After spending 15 minutes sitting in the chauffeurs' lounge at Sandton's swanky Michelangelo Hotel - and wondering why it is so draughty, busy and noisy, and what is keeping my guest - finally I am guided to the actual reception, which is attractive and for which one must take a lift to the first floor.
To my embarrassment, Thami Mbele, the national executive of GE Southern Africa, has been waiting for me. But it is only a couple of minutes, the inconvenience quickly forgotten as attentive waiters show us to our table at the Piccolo Mondo restaurant.
Mbele says he often has meetings at the Michelangelo, a more convenient rendezvous than GE Southern Africa's head office in Midrand. He orders lamb knuckle and I linguine alla marinara.
Mbele became national executive in early 2009 after a spell at BAE Systems, which manufactures military vehicles, and before that, at Eskom and Sasol.
After our chat it strikes me that he is probably the kind of candidate headhunters dream about: with a solid grounding in his chosen field, mechanical engineering - in both the engineering and manufacturing industries. He is also an extroverted people's person and could probably sell oil to Opec.
His path to engineering was laid during the late 1980s when he was in matric and Sasol offered him a bursary, he says. Leaving his home in Soweto, he went to the then University of Natal in Durban before a stint in Sasolburg to fulfil his bursary requirements. "Sasolburg was the only town where the HNP had a seat," he says. "Living there had its challenges."

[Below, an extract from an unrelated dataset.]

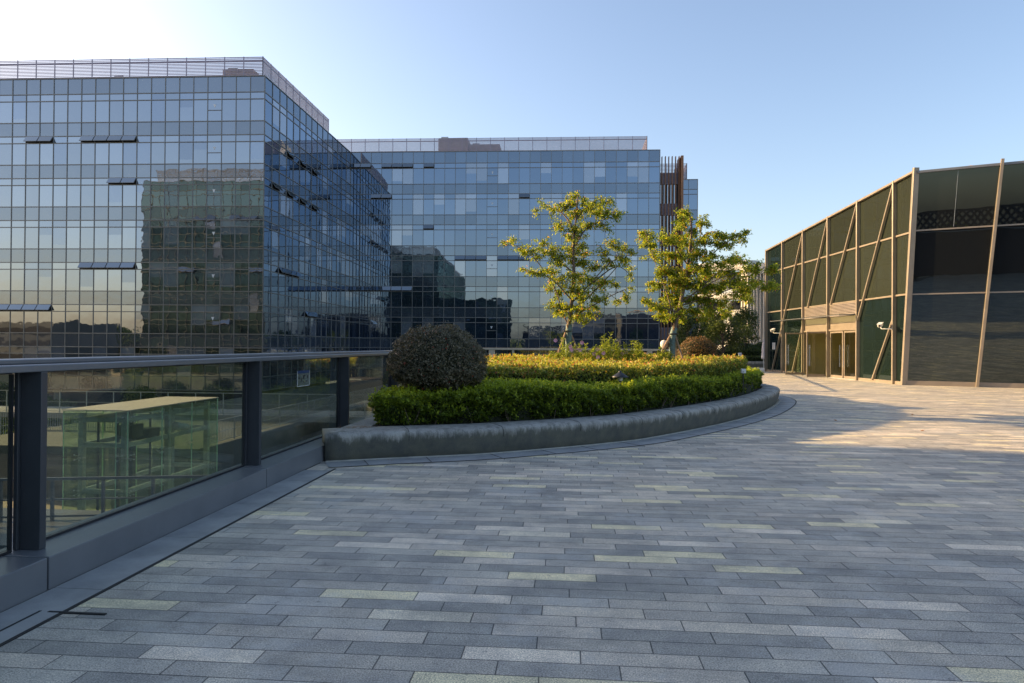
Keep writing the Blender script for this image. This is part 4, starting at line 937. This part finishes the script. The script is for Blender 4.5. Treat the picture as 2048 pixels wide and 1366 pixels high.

He left Sasol in 1994 for Eskom's Hendrina power station near Middelburg in Mpumalanga. Offered the position of production manager at the age of 24, he "took the challenge". With responsibilities covering maintenance, people management and a plant refurbishment, Mbele had his hands full. He left to join BAE and then had the opportunity to work for Bosch in Germany. The first three months in the cold country, with its unfamiliar customs, were "horrible", he says, but he learnt the language and stayed for two years. Then it was back to BAE before GE came knocking.
"I wasn't sure I wanted the job; I had a perception of GE as this huge corporation where the wheels turn slowly." He was also wary of former CEO Jack Walsh's famous "top and bottom 10" policy where every year's poorest performers were shown the door. But he is glad he accepted because "I now have my dream job, one with breadth and depth that involves people, products and making a difference in ordinary lives".
Many of GE's projects have a social responsibility component, he says. These range from energy and infrastructure supply to water purification processes, financial projects, health care and subsidised training on GE equipment.
Concerned more with relationship building and setting the vision than with day-to-day operations, his position is an overarching role, says Mbele, and entails being something of a "corporate ambassador". "My brief is to grow the business in this region, to find solutions and build relationships so that GE can venture into the public and private sectors. Partnerships are very important."
His day begins at 5.30 am in the gym and he's in the office at 7.30 am. "For the first five hours I am finding out what has happened in the world during the past 12 hours, and how it will affect us locally. Then it is meetings - with customers and in-house. I stay away from operations; I need to be five steps ahead."